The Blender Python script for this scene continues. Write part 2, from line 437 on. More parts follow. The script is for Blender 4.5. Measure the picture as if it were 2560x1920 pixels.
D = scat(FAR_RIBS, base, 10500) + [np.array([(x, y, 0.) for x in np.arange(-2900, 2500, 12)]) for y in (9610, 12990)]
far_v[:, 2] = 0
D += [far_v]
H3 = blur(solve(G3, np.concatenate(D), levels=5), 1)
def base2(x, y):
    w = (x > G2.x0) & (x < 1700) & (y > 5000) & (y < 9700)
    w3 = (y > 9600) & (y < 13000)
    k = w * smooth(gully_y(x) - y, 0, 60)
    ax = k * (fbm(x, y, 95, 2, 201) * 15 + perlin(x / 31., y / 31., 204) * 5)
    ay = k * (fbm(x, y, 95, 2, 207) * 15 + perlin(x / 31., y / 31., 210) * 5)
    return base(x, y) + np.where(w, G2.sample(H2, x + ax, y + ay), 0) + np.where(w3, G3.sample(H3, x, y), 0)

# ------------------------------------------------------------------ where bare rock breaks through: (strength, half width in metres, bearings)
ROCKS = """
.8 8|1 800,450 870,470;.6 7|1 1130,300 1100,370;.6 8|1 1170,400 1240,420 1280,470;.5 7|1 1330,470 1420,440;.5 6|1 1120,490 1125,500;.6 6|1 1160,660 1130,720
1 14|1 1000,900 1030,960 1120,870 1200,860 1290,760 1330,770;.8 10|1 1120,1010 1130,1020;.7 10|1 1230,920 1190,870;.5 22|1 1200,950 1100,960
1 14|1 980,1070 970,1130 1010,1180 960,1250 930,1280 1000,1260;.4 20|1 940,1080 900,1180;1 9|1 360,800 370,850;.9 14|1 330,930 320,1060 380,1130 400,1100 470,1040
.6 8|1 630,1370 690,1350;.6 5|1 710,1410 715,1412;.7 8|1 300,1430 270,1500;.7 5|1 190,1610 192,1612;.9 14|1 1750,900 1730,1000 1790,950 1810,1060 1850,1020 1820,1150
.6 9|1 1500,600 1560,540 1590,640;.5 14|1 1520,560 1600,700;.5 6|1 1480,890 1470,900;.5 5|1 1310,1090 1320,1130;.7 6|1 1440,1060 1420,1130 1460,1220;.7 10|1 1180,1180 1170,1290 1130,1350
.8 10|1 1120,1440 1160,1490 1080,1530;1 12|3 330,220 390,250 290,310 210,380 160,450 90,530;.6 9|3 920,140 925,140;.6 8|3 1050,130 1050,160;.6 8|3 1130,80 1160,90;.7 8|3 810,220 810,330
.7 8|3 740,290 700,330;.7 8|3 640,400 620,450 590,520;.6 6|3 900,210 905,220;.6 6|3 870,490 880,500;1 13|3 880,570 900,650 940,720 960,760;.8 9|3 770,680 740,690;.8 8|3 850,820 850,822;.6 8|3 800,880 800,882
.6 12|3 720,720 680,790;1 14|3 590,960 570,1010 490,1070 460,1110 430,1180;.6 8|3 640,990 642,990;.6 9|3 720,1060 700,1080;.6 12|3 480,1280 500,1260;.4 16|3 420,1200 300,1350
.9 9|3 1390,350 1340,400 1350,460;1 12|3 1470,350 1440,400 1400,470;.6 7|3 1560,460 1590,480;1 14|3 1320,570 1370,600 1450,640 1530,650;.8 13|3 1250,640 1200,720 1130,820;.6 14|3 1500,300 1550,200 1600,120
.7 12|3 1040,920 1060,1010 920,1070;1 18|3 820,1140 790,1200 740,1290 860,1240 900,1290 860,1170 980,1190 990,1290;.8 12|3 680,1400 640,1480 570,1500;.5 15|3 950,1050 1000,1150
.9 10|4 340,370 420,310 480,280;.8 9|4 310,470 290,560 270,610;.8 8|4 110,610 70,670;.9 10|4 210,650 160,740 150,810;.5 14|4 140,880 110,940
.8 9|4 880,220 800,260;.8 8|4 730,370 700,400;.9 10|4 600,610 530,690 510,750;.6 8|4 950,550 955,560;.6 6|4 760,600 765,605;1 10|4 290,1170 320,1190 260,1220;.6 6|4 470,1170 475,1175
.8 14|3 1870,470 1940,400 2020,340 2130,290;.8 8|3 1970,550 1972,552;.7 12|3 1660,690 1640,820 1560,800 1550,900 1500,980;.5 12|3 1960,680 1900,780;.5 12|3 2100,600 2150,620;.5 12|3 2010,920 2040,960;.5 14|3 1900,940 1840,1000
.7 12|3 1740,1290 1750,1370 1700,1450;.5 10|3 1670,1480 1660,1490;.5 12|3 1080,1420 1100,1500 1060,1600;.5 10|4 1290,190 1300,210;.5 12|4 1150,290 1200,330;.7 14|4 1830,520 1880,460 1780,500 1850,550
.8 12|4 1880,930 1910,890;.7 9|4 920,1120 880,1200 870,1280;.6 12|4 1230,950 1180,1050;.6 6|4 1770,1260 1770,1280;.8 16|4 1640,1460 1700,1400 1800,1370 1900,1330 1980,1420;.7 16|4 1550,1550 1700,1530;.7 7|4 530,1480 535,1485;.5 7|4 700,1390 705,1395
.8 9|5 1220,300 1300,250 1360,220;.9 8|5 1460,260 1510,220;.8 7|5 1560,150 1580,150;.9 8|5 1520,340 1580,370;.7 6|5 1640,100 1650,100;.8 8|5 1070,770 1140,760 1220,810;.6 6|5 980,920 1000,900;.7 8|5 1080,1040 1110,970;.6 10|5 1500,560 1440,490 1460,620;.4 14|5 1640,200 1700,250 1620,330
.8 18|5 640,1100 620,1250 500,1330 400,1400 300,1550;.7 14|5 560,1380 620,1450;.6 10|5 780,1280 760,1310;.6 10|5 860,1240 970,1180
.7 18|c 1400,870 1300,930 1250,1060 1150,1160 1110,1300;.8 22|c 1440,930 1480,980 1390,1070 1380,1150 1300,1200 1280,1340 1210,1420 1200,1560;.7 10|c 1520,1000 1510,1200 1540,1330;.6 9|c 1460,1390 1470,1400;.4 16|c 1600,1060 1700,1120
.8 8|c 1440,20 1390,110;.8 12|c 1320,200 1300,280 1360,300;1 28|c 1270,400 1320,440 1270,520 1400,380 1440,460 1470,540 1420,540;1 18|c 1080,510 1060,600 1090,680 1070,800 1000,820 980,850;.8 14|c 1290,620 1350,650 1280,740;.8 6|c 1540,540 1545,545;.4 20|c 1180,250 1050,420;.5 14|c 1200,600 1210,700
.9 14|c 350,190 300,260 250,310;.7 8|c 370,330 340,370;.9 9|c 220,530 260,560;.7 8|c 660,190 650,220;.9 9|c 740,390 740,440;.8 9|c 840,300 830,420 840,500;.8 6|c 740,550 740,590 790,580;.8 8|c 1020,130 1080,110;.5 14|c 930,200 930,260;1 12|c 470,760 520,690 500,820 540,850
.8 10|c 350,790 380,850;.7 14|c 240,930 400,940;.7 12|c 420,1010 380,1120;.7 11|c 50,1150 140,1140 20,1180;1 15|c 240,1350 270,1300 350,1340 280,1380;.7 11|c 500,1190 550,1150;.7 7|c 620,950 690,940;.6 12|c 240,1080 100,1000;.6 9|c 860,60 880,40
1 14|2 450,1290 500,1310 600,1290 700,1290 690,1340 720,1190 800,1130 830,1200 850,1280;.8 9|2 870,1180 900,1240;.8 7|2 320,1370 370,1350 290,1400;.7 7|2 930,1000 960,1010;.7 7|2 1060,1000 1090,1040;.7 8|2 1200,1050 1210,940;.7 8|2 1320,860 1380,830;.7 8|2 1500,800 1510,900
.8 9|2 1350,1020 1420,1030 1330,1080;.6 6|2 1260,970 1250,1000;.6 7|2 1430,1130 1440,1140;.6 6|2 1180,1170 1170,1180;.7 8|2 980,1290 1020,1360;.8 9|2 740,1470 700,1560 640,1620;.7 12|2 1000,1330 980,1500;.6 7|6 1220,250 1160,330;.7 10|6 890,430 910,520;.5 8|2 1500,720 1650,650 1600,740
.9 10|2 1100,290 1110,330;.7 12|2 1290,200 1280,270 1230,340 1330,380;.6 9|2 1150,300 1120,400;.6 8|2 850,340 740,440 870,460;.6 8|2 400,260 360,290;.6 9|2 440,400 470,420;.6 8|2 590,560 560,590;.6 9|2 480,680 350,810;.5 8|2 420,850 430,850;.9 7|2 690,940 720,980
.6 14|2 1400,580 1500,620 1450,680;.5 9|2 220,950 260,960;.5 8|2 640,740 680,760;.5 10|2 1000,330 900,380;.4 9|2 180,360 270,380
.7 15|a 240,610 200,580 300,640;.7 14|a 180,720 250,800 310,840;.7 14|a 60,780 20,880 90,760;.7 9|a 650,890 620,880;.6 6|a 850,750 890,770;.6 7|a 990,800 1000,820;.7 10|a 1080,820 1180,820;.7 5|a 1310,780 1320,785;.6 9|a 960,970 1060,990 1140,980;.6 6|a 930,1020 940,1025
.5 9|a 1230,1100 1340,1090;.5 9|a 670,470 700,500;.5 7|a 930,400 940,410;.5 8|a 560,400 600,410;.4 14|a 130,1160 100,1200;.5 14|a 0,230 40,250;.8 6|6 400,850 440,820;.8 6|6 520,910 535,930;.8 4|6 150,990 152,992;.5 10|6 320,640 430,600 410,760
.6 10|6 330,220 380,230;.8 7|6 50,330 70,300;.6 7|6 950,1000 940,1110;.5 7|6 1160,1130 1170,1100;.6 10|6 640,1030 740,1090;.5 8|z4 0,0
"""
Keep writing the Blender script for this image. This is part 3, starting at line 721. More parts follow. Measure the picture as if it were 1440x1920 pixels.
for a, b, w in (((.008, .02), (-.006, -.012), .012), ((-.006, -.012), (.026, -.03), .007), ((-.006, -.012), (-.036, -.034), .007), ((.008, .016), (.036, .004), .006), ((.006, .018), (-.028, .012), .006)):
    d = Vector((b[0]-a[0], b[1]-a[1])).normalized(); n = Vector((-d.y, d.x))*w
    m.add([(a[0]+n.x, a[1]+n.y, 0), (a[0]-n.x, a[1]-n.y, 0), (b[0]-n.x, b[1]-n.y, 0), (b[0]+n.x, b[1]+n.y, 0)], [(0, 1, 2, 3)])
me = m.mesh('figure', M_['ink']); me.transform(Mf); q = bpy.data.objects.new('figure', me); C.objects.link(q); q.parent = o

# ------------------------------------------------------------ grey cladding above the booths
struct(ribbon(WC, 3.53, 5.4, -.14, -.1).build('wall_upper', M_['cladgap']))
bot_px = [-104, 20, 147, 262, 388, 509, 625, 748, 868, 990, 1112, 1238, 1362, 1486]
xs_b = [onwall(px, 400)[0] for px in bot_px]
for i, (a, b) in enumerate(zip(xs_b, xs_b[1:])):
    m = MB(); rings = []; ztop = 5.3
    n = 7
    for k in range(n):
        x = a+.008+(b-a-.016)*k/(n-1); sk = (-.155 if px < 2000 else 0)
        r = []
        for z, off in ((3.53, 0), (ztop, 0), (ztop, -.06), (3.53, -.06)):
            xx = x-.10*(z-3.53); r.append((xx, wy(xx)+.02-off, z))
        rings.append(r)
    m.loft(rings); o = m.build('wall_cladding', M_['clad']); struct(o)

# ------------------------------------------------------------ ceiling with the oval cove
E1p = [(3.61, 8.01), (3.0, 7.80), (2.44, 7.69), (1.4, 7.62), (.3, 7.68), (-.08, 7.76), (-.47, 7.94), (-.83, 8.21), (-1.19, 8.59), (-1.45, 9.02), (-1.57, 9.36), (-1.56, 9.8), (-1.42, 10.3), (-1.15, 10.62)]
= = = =
> **Request**
Only the lines from the start of the data to the line holding "return base(x, y)" are wanted; return them exactly, both ends included.

> **Exercise solution**
The Blender Python script for this scene continues. Write part 2, from line 437 on. More parts follow. The script is for Blender 4.5. Measure the picture as if it were 2560x1920 pixels.
D = scat(FAR_RIBS, base, 10500) + [np.array([(x, y, 0.) for x in np.arange(-2900, 2500, 12)]) for y in (9610, 12990)]
far_v[:, 2] = 0
D += [far_v]
H3 = blur(solve(G3, np.concatenate(D), levels=5), 1)
def base2(x, y):
    w = (x > G2.x0) & (x < 1700) & (y > 5000) & (y < 9700)
    w3 = (y > 9600) & (y < 13000)
    k = w * smooth(gully_y(x) - y, 0, 60)
    ax = k * (fbm(x, y, 95, 2, 201) * 15 + perlin(x / 31., y / 31., 204) * 5)
    ay = k * (fbm(x, y, 95, 2, 207) * 15 + perlin(x / 31., y / 31., 210) * 5)
    return base(x, y) + np.where(w, G2.sample(H2, x + ax, y + ay), 0) + np.where(w3, G3.sample(H3, x, y), 0)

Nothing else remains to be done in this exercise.